I just took a look and neither urql, Apollo-client, react-Apollo, nor their dependencies have the graphql package as a dependency.
Unless I just missed it, you shouldn’t have a graphql parser client side
Sorry either you don't know these libs or you just like trash talk.
Still a parser is needed as all these libs perform validation up front and provide additional capabilities such as caching. They could all be added without additional parsing, but then it would be more cumbersome for the dev thus making the abstraction useless.
Jeezus man chill out. I just checked their deps on npmjs.org.
Didn’t know to check peer deps.
Nor did I know that apollo shipped their own.
You can do without. The Clojurescript client just sends a string over the wire, and get a Clojure map back.
That’s what I was thinking, but, I guess, Apollo needs some info on the query for it’s caching solution.
That makes sense. The Clojurescript library is more low level. It might be nice to have something similar to Apollo. But I quite like the simplicity of just binding the results of a query to some data in de dB. It's also easy to combine queries and subscriptions that way.
The big draw to Apollo for me is honestly not so much the caching, alththats a big plus, but the fact that GraphQL-codegen can make fully typed Apollo hooks for each GraphQL query or mutation I write.
It’s magical.
Clojurescript isn't typed so that won't work :P. Although you could build something similar using spec. You could even use generative testing out of the box that way for components created that way.
OMG, that 600k is huge.
I've worked with GraphQL quite a bit in both personal and professional settings. In my experience working with several teams in both new and existing GraphQL APIs, the biggest challenge has been schema design and management.
Maintaining a large schema can be really hard, especially when working across multiple teams with varying levels of experience with GraphQL. With REST, each endpoint is mostly isolated, which makes it easy to either make changes to or move endpoints to a new api version.
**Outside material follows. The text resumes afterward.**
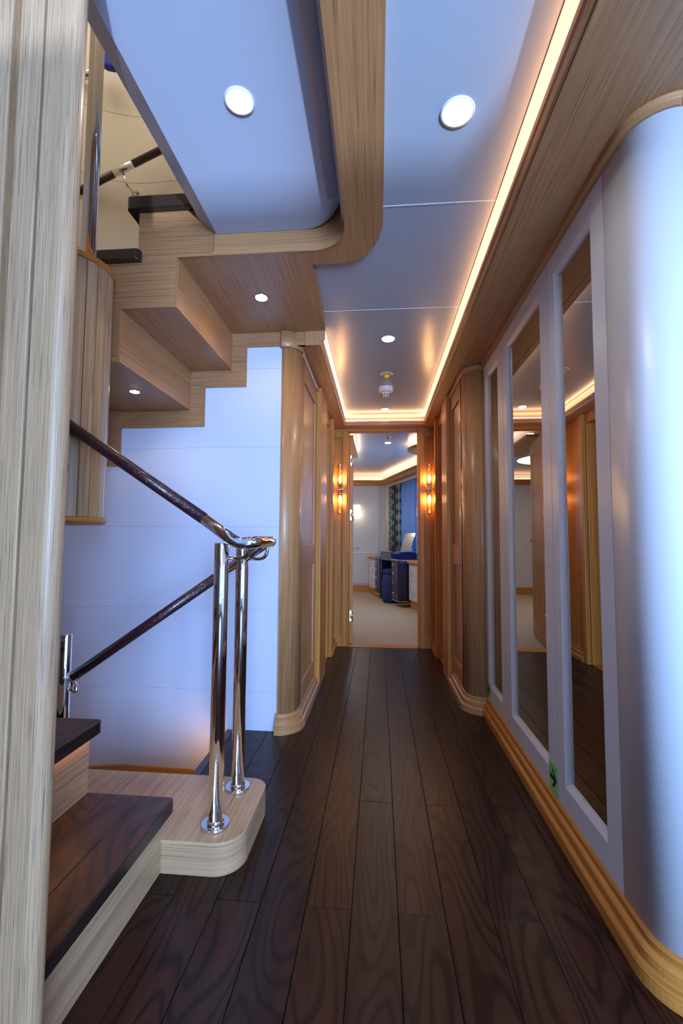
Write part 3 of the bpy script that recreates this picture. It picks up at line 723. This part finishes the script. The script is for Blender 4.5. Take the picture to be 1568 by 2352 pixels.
# ------------------------------------------------------------------ downlights and ceiling fittings
def downlight(x, y, z, r, label, big, power, color, name='ceiling_light'):
    d = thing(name, label, 'ceiling light', (x, y, z))
    MB().lathe([(r*.78, -.001), (r*.98, -.0035), (r, -.0015), (r, 0)], (x, y, z), 48).build('trim_ring', 'white' if big else 'steel', d)
    MB().lathe([(r*.80, -.0045), (r*.80, -.001)], (x, y, z), 40).build('lens', 'lens' if big else 'lens_small', d)
    l = lamp('downlight_beam', 'SPOT', (x, y, z-.02), power, color, r*.7, aim=(x, y, z-1), spot=math.radians(150))
DC = (1, .86, .70)
downlight(.209, 1.143, CEIL, .046, 'round recessed downlight in the near white passage ceiling', 1, 4, DC)
downlight(.051, 2.482, CEIL, .042, 'round recessed downlight in the passage ceiling before the smoke detector', 1, 4, DC)
downlight(.052, 3.862, CEIL, .040, 'round recessed downlight between smoke detector and far doorway', 1, 4, DC)
downlight(-.388, 1.128, 2.215, .042, 'round recessed downlight in the white panel left of the wooden beam', 1, 4, DC)
downlight(-.551, 1.967, 2.13, .033, 'small spotlight in the wooden soffit above the white stair wall', 0, 3, (1, .74, .45))
downlight(-1.175, 2.0, 1.706, .026, 'small spotlight under the lowest wooden stair step', 0, 1.8, (1, .74, .45))
sd = thing('smoke_detector', 'white round smoke detector on the passage ceiling', 'smoke detector', (.051, 3.3, CEIL))
MB().lathe([(.040, -.040), (.052, -.033), (.054, -.02), (.050, -.005), (.054, 0)], (.051, 3.3, CEIL), 36).build('housing', 'plastic', sd)
MB().lathe([(.020, -.075), (.026, -.073), (.032, -.045), (.030, -.038)], (.051, 3.3, CEIL), 28).build('sensor_cage', 'plastic', sd)
sl_ = MB()
for k in range(10):
    a = 2*PI*k/10; x, y = .051+.0285*math.cos(a), 3.3+.0285*math.sin(a)
    sl_.box(x-.003, x+.003, y-.003, y+.003, CEIL-.069, CEIL-.05)
sl_.build('vent_slots', 'black', sd)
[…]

In GraphQL, the schema is supposed to stay version-less by evolving over time. This means you need to think carefully about what you include in your GraphQL types, and how you structure your type relationships. If you create complex relationships that your clients begin to rely on, it can really hurt you later on.
The advice typically is to make small incremental changes to your schema as needed, but for many teams inexperienced with GraphQL, they don't take the time to focus on really understanding how their data graph should be structured.
Not to say that it isn't easy to mess up the design of a REST API, but I think in a lot of cases it is harder to fix a poorly designed GraphQL API due to the lack of versioning.
Yes, where with REST you risk having small differences between different endpoints causing errors. We work api first with REST, but there are at least 3 ways of doing pagination, and that's with about 50 developers.
Absolutely true, although I would mention that if you are running a Federated schema for multiple services managed by multiple teams, you can do the same thing in GraphQL unless you enforce a strict pagination standard like Relay.
BTW, just wanted to say thanks for your great talk on using Kafka to back subscriptions at Summit. We've been looking into doing something similar to back our first subscription service so it was great to hear some of your insights :).
Interesting take. Makes complete sense.
Queries can be more expensive to run - due to the multiple layers of resolvers and schema validation, nested queries can be more expensive. Schema validation is a big plus, don't get me wrong, but it does come with a trade-off.
thanks for the info
Queries might be more expensive, but using data loader one GraphQL query could be one query to the database, which with REST it might needed hundred simpler calls.
it’s just beautiful how data loaders work
I would say as you mentioned just the knowledge and learning, which is no worse than any new tooling.
Of that the one draw back I have is within the query syntax itself on consumption and getting to grips with the query/mutation fragmentation syntax a bit of a steep learning curve but easily surmounted. :)
Where rest does win is often with simple get calls for micro data where mapping the fields will take double the time to schematics forward. In these cases I have abstracted the calls into a simple get endpoint alongside my app build to save the bloat on the frontend.
Very little other than that I can think of as far as cons.
GraphQL isn’t a framework though it’s a protocol. It’s another protocol layer on top of HTTP, sure, but it doesn’t force you into any way of building an app like a framework does.
What makes you think it’s a leaky abstraction? It seems like REST is a much leakier abstraction over any dataset since it’s much more work to modify a rest api and clients than it is to correct a single graphql resolver.
Another thing to keep in mind in addition to everything that's been mentioned already is that instrumentation requires a little additional effort. You normally get response time metrics almost for free with the majority of frameworks but you're hardly gonna get resolver-level granularity instrumentation with GraphQL unless you build it yourself.
Your client needs knowledge and implementation with REST as well since the structure of data is static and defined server side.
And if you change a rest endpoint, you’d likewise have to change all clients, since they have no say in the response’s structure.
The abstraction Grapqhl provides allows you to make api changes server side without affecting the data structure the clients expect.
And yeah there’s no heat here, sorry if it came off like that 😅
Hammering out these small differences can provide some good insights is all.
"And if you change a rest endpoint, you’d likewise have to change all clients, since they have no say in the response’s structure." What? No, you change the version.
I partially agree with most of what you said, but please explain how you have less static types in your code? Schema validation comes built in, and works both ways (you can't receive an invalid parameter nor can you send)
One thing that hasn't been called yet is the the spec itself or pretty open. In practice it's not a big problem, because most clients and servers take inspiration from how Appolo did it. For example some servers and some clients allow to do queries and mutations over a websocket, but some don't.